PROBLEM DESCRIPTION → Give all of the lines again, with nothing added or dropped.
════
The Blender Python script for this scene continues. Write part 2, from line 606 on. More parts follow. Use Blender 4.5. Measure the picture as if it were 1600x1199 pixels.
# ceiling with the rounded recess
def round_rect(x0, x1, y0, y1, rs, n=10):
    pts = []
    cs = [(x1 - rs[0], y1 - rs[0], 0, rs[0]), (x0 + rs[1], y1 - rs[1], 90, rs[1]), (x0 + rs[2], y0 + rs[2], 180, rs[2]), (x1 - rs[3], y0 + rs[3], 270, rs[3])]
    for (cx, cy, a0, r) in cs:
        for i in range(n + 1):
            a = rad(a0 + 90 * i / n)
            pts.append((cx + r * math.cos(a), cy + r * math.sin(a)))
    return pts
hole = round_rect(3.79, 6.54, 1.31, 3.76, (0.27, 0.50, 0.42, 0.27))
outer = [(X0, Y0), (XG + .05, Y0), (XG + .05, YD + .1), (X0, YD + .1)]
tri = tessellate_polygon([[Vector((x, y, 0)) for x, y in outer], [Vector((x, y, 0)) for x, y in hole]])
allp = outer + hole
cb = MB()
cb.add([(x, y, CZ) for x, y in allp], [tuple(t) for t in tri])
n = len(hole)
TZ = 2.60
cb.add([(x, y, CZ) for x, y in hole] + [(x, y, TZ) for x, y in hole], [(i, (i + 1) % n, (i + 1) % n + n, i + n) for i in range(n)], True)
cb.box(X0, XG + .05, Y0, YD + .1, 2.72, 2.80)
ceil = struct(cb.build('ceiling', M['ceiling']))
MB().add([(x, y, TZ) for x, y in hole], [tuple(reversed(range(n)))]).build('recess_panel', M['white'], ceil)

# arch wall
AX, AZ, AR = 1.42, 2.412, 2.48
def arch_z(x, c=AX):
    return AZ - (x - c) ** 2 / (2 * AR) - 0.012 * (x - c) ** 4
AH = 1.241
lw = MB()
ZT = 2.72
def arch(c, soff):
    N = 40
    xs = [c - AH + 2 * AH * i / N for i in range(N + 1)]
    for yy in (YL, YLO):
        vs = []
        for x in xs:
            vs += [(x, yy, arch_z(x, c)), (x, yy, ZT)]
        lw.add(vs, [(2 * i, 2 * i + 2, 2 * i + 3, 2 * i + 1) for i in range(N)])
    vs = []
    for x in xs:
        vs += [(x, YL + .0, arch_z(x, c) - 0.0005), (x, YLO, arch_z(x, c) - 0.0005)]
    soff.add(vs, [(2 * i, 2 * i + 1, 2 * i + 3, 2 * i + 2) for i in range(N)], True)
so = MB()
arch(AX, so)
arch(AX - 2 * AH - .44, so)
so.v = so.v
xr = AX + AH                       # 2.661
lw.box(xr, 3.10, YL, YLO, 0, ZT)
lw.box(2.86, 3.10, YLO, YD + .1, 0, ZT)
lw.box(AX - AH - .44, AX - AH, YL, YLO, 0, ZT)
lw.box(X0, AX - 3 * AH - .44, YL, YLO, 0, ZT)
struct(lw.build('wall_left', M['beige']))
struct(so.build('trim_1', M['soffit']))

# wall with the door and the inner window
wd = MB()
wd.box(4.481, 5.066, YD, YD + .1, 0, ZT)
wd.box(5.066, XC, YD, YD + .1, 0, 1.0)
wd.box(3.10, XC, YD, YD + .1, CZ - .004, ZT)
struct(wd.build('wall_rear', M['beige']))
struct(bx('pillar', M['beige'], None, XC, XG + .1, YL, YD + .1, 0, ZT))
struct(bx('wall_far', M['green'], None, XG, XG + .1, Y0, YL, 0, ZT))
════
RESPONSE TO THIS TASK →
The Blender Python script for this scene continues. Write part 2, from line 606 on. More parts follow. Use Blender 4.5. Measure the picture as if it were 1600x1199 pixels.
# ceiling with the rounded recess
def round_rect(x0, x1, y0, y1, rs, n=10):
    pts = []
    cs = [(x1 - rs[0], y1 - rs[0], 0, rs[0]), (x0 + rs[1], y1 - rs[1], 90, rs[1]), (x0 + rs[2], y0 + rs[2], 180, rs[2]), (x1 - rs[3], y0 + rs[3], 270, rs[3])]
    for (cx, cy, a0, r) in cs:
        for i in range(n + 1):
            a = rad(a0 + 90 * i / n)
            pts.append((cx + r * math.cos(a), cy + r * math.sin(a)))
    return pts
hole = round_rect(3.79, 6.54, 1.31, 3.76, (0.27, 0.50, 0.42, 0.27))
outer = [(X0, Y0), (XG + .05, Y0), (XG + .05, YD + .1), (X0, YD + .1)]
tri = tessellate_polygon([[Vector((x, y, 0)) for x, y in outer], [Vector((x, y, 0)) for x, y in hole]])
allp = outer + hole
cb = MB()
cb.add([(x, y, CZ) for x, y in allp], [tuple(t) for t in tri])
n = len(hole)
TZ = 2.60
cb.add([(x, y, CZ) for x, y in hole] + [(x, y, TZ) for x, y in hole], [(i, (i + 1) % n, (i + 1) % n + n, i + n) for i in range(n)], True)
cb.box(X0, XG + .05, Y0, YD + .1, 2.72, 2.80)
ceil = struct(cb.build('ceiling', M['ceiling']))
MB().add([(x, y, TZ) for x, y in hole], [tuple(reversed(range(n)))]).build('recess_panel', M['white'], ceil)

# arch wall
AX, AZ, AR = 1.42, 2.412, 2.48
def arch_z(x, c=AX):
    return AZ - (x - c) ** 2 / (2 * AR) - 0.012 * (x - c) ** 4
AH = 1.241
lw = MB()
ZT = 2.72
def arch(c, soff):
    N = 40
    xs = [c - AH + 2 * AH * i / N for i in range(N + 1)]
    for yy in (YL, YLO):
        vs = []
        for x in xs:
            vs += [(x, yy, arch_z(x, c)), (x, yy, ZT)]
        lw.add(vs, [(2 * i, 2 * i + 2, 2 * i + 3, 2 * i + 1) for i in range(N)])
    vs = []
    for x in xs:
        vs += [(x, YL + .0, arch_z(x, c) - 0.0005), (x, YLO, arch_z(x, c) - 0.0005)]
    soff.add(vs, [(2 * i, 2 * i + 1, 2 * i + 3, 2 * i + 2) for i in range(N)], True)
so = MB()
arch(AX, so)
arch(AX - 2 * AH - .44, so)
so.v = so.v
xr = AX + AH                       # 2.661
lw.box(xr, 3.10, YL, YLO, 0, ZT)
lw.box(2.86, 3.10, YLO, YD + .1, 0, ZT)
lw.box(AX - AH - .44, AX - AH, YL, YLO, 0, ZT)
lw.box(X0, AX - 3 * AH - .44, YL, YLO, 0, ZT)
struct(lw.build('wall_left', M['beige']))
struct(so.build('trim_1', M['soffit']))

# wall with the door and the inner window
wd = MB()
wd.box(4.481, 5.066, YD, YD + .1, 0, ZT)
wd.box(5.066, XC, YD, YD + .1, 0, 1.0)
wd.box(3.10, XC, YD, YD + .1, CZ - .004, ZT)
struct(wd.build('wall_rear', M['beige']))
struct(bx('pillar', M['beige'], None, XC, XG + .1, YL, YD + .1, 0, ZT))
struct(bx('wall_far', M['green'], None, XG, XG + .1, Y0, YL, 0, ZT))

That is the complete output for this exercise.